Recently I responded to an offer for a paper, “Getting Started with Marketing Measurement,” from Act-On Software. The paper opens with:

“The B2B marketing world has changed a lot over the past decade. One especially important new trend is the growing emphasis on measurement and analysis.”

MetricsComing from a direct marketing background in which measurement is everything, I say, “It’s about time.” Then the paper quotes, “Today, almost 70% of B2B marketers are turning to metrics to help them justify their budgets.” This spurs me to ask, “Why would anyone in demand generation marketing want to spend one dime in marketing (not branding) if they weren’t willing and able to measure what that marketing produced?”

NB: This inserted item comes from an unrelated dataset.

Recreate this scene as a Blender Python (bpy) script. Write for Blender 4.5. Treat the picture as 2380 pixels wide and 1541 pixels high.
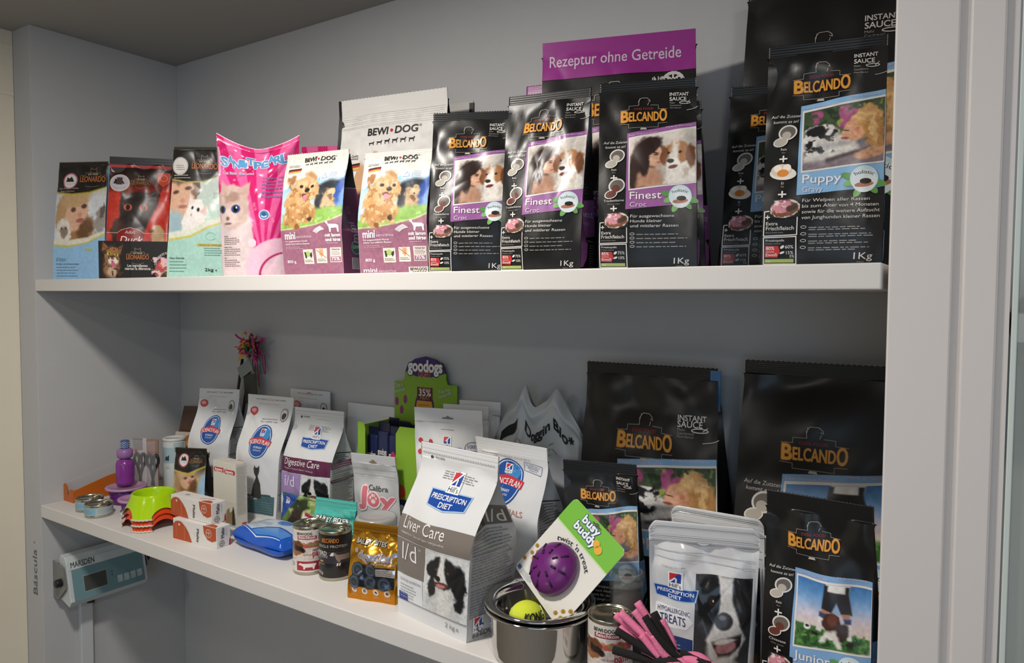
import bpy, bmesh, math, random
import numpy as np
from mathutils import Vector, Matrix
from mathutils.geometry import delaunay_2d_cdt
scene = bpy.context.scene
for o in list(bpy.data.objects): bpy.data.objects.remove(o)
COL = scene.collection
PI = math.pi
D2R = np.radians

# ---------------------------------------------------------------- camera
YAW, PITCH, ROLL, FPX = .5877, .0462, .0054, 1680.9
CAM = Vector((2.3135, -.9806, 1.6))
fw = Vector((-math.sin(YAW)*math.cos(PITCH), math.cos(YAW)*math.cos(PITCH), -math.sin(PITCH)))
rt = Vector((math.cos(YAW), math.sin(YAW), 0)); up = rt.cross(fw)
rt2 = math.cos(ROLL)*rt + math.sin(ROLL)*up; up2 = -math.sin(ROLL)*rt + math.cos(ROLL)*up
cd = bpy.data.cameras.new('camera'); cam = bpy.data.objects.new('camera', cd); COL.objects.link(cam)
cd.sensor_width = 36; cd.sensor_fit = 'HORIZONTAL'; cd.lens = FPX/2380*36; cd.clip_start = .02
M = Matrix((rt2, up2, -fw)).transposed().to_4x4(); M.translation = CAM
cam.matrix_world = M
scene.camera = cam
scene.view_settings.view_transform = 'Standard'; scene.view_settings.look = 'None'
scene.view_settings.gamma = 1; scene.view_settings.use_curve_mapping = False
scene.view_settings.exposure = -0.12

# ---------------------------------------------------------------- light
def hexc(h):
    h = h.lstrip('#')
    if len(h) == 3: h = ''.join(c*2 for c in h)
    return tuple(int(h[i:i+2], 16)/255 for i in (0, 2, 4))
def lin(c):
    c = np.asarray(c, float)
    return np.where(c <= .04045, c/12.92, ((c+.055)/1.055)**2.4)
def L3(h): return tuple(float(x) for x in lin(hexc(h)))
w = bpy.data.worlds.new('world'); scene.world = w; w.use_nodes = True
w.node_tree.nodes['Background'].inputs[0].default_value = (.55, .66, .8, 1)
w.node_tree.nodes['Background'].inputs[1].default_value = .05
def area(name, loc, tgt, size, sizey, power, col, shape='RECTANGLE'):
    l = bpy.data.lights.new(name, 'AREA'); l.shape = shape; l.size = size
    if sizey: l.size_y = sizey
    l.energy = power; l.color = col
    o = bpy.data.objects.new(name, l); COL.objects.link(o); o.location = loc
    o.rotation_euler = (Vector(tgt)-Vector(loc)).to_track_quat('-Z', 'Y').to_euler()
    return o
WARM = (1, .94, .865)
area('ceiling_lamp', (1.25, -.68, 2.36), (1.25, -.55, 0), .17, None, 24, WARM, 'DISK')
area('ceiling_lamp', (2.9, -1.3, 2.36), (2.7, -1.0, 0), .17, None, 9, WARM, 'DISK')
area('ceiling_lamp', (1.0, -2.6, 2.36), (1.0, -2.6, 0), .3, None, 14, WARM, 'DISK')
area('window_daylight', (3.3, -3.6, 1.35), (1.0, .2, 1.1), 2.2, 1.7, 22, (.58, .78, 1))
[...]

The reason 100% of the B2B marketers in the study aren’t tracking metrics is because it’s hard. Marketers doing true integrated B2B marketing have a lot to keep track of.

Marketing automation helps, as most of those vendor systems include features for tracking response. However, not all responses to outbound campaigns end up on a landing page. Some generate incoming phone calls or emails and many end up as visits to the company Web site. Some traditional B2B direct mail efforts come back in reply devices.

Tracking that builds accurate B2B marketing metrics and measurement takes planning, processes and personnel. In many companies, those are all in short supply.

If limited or no tracking or measurement has been done, a last-ditch analysis can still provide the most important metric. This last-ditch option is to periodically run a match back data analysis by bumping the list of prospects or the customer file against the list of sales and identify matches.

Relevate Group briefly covers how this is done in “Driving Campaign Profitability Using Match Back Response Analysis in B to B Marketing.”

The Act-On Software paper includes a long list of revenue-related metrics a company should track. However, in the end, a match back can identify the most important metric of all. That is, “How many sales and how much revenue did the marketing generate?”